A display of imported wine at a vineyard in Nanjing, Jiangsu province. A jump in China's 2010 tax revenue as a result of surging imports and car sales has prompted calls for tax cuts. [China Daily] |
Driven by the large volume of imports and car sales, China's tax revenues jumped 23 percent year-on-year to reach 7.32 trillion yuan ($1.1 trillion) last year, sparking calls for tax cuts.
Tax authorities collected 1.05 trillion yuan of value-added and consumption taxes for imported goods in 2010, up 31.1 percent year-on-year, the Ministry of Finance said on its website. Import tariff revenues jumped 52.8 percent year-on-year to 202.75 billion yuan.
China's trade surplus decreased by 6.4 percent in 2010 compared with 2009, thanks in part to growing imports. Import volume increased 38.7 percent year-on-year to 1.39 trillion yuan in 2010, outpacing export volume growth, which was 31.3 percent, General Administration of Customs data showed.
"China's export growth will slow to a still-strong 10 percent this year, and its surplus is set to contract by 2015," Chen Deming, the commerce minister, said in an interview last month. "China's imports will probably grow faster than exports in 2011."
The expanding volume of vehicle sales was another major contributor to last year's robust revenue hike. In 2010, China's auto sales continued their robust growth to reach 18.03 million units, climbing by 32.37 percent year-on-year, compared with 13.6 million units in 2009.
Despite the sharp tax revenue increase, cities such as Chongqing and Shanghai announced last month they would start levying property tax on holdings of multiple or high-end residential properties, while media reported on Wednesday that the central government may extend the resource tax nationwide - a tax based on the production of oil and other resources - this year, all aimed at increasing income and reducing the burden on tax-laden local governments.
Amid the blistering increase in tax revenues, the public and analysts have called for tax cuts to reduce the burden on low earners.
"Our tax level was too high," said an Internet user called Yi Yi on the major Chinese portal Tencent.com. "I hope the income tax rate will be reduced, and better social security should be provided for the middle- and low-income earners."
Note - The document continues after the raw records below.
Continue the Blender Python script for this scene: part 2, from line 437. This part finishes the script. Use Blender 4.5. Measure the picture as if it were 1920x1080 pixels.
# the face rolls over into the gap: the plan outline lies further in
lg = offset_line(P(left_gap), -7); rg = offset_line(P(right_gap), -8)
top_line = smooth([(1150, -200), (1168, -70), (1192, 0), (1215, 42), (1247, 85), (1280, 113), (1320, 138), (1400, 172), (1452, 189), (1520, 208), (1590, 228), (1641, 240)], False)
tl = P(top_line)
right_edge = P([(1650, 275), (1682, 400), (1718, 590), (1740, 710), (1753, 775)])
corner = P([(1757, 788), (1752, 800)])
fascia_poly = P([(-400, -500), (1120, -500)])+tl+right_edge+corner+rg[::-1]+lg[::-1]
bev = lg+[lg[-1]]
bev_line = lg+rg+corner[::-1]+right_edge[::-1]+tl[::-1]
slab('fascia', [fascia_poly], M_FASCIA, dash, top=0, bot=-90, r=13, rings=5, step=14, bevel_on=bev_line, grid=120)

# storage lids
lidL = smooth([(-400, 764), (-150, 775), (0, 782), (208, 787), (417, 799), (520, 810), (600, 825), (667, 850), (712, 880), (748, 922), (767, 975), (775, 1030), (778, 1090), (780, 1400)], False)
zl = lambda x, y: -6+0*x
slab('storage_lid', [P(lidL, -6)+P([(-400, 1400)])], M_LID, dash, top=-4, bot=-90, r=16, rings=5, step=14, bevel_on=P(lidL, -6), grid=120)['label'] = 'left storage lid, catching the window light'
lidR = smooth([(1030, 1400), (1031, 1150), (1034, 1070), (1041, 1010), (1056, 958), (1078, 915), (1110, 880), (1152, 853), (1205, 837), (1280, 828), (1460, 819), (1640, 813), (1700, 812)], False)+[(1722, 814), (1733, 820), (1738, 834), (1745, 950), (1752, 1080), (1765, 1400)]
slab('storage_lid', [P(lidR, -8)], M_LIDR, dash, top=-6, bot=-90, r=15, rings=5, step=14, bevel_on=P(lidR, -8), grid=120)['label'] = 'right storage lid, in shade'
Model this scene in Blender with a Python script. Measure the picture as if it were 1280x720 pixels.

"Middle- and low-income earners are the major tax sources in China, as all their revenue are under supervision by the tax bureau," said Mao Yushi, senior economist with the Beijing-based Unirule Institute of Economics. "By contrast, it is very hard for the tax authorities to monitor the income of the high earners because most of that income is 'invisible' (thanks to the nation's ineffectual income tracking system)."
Earlier reports said China has drawn up a framework for personal income tax reform by raising the taxable threshold to benefit low earners.
In addition, policymakers might replace business tax with value-added tax, from which more businesses would benefit through increased tax deductions.
The Ministry of Finance said earlier that it will pay more attention to issues concerning people's livelihood, such as education, healthcare, housing and agriculture.